Ulteriori informazioni

Diogene di Sinope, detto il Cinico o il Socrate pazzo (Sinope, 412 a.C. circa – Corinto, 10 giugno 323 a.C.), è stato un filosofo greco antico. Considerato uno dei fondatori della scuola cinica insieme al suo maestro Antistene, secondo l'antico storico Diogene Laerzio, morì nel medesimo giorno nel quale Alessandro Magno spirò a Babilonia.

La principale fonte di informazioni sulla sua vita è fornita dall'opera di Diogene Laerzio. Nato a Sinope, antica colonia greca del Ponto (una regione costiera dell'Anatolia nord-orientale), secondo lo storico suo omonimo fu figlio d'un tal Icesio, un cambiavalute, che fu imprigionato, oppure esiliato, perché accusato di contraffare monete. Diogene si ritrovò anch'egli sotto accusa, e pertanto si spostò ad Atene assieme al proprio schiavo Mane che, al loro arrivo in Attica, si diede ben presto alla fuga, lasciando completamente solo il proprio padrone, che ebbe a dichiarare con la sua proverbiale ironia: «Se Mane può vivere senza Diogene, perché non Diogene senza Mane?».

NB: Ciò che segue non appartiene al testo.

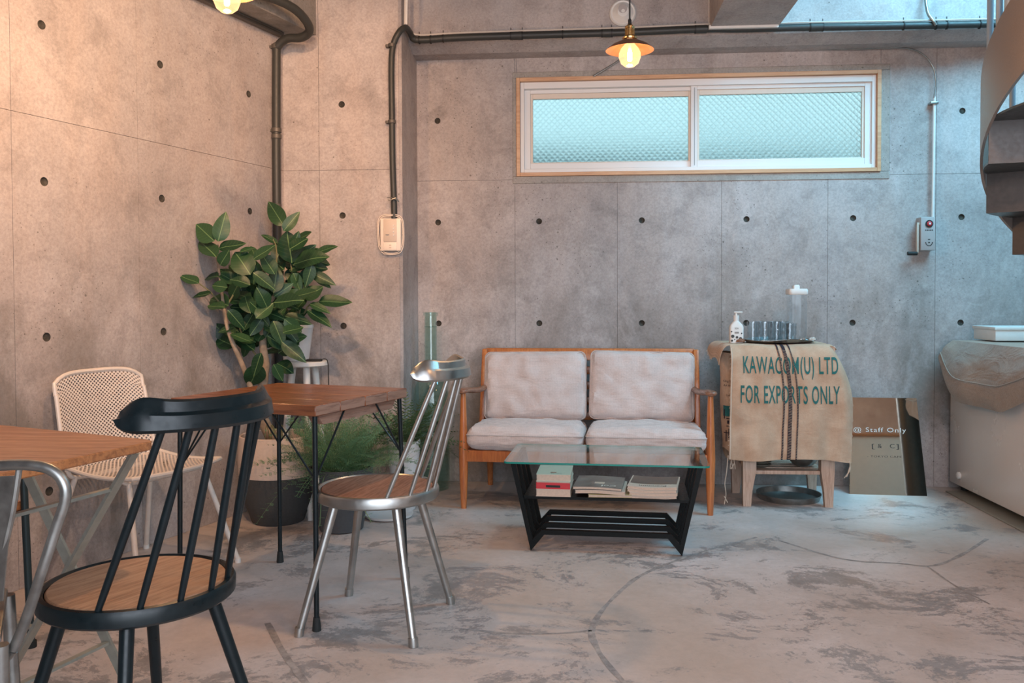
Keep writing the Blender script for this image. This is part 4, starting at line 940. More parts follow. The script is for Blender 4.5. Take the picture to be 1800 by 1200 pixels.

Attratto dagli insegnamenti ascetici del filosofo socratico Antistene, divenne presto suo discepolo, a dispetto della rudezza con la quale era trattato e del fatto che costui non lo voleva come allievo, ma ben presto superò il maestro sia in reputazione che nel livello di austerità della vita. Le storie che si raccontano di lui sono probabilmente vere; ad ogni modo, sono utili per illustrare la coerenza logica del suo carattere e la sua irriverenza. Si espose alle vicissitudini del tempo vivendo in una piccola botte aperta che apparteneva al tempio di Cibele. Distrusse l'unica sua proprietà terrena, una ciotola di legno, vedendo un ragazzo bere dall'incavo delle mani ed esclamando:«Un fanciullo mi ha battuto nel vivere con semplicità»

In viaggio verso Egina, venne fatto prigioniero dai pirati e venduto come schiavo a Creta ad un uomo di Corinto chiamato Xeniade (o Seniade) diventando tutore dei suoi due figli nonché suo amministratore domestico. Venendo interrogato sul suo prezzo, replicò che non conosceva altro scambio possibile che quello con un uomo di governo, e che desiderava essere venduto ad un uomo che avesse bisogno di un maestro.

«E chiedendogli l'araldo che cosa sapesse fare, Diogene rispose: «Comandare agli uomini». Fu allora che egli additò un tale di Corinto che indossava una veste pregiata di porpora, il predetto Seniade, e disse: «Vendimi a quest'uomo: ha bisogno di un padrone».»
(Diogene Laerzio, Vite dei Filosofi VI, Vita di Diogene, 32)

Visse a Corinto per il resto della sua vita, che dedicò interamente a predicare le virtù dell'autocontrollo e dell'autosufficienza, abitando in una botte. Ai Giochi Istmici tenne discorsi a un pubblico consistente che lo seguiva dal periodo di Antistene.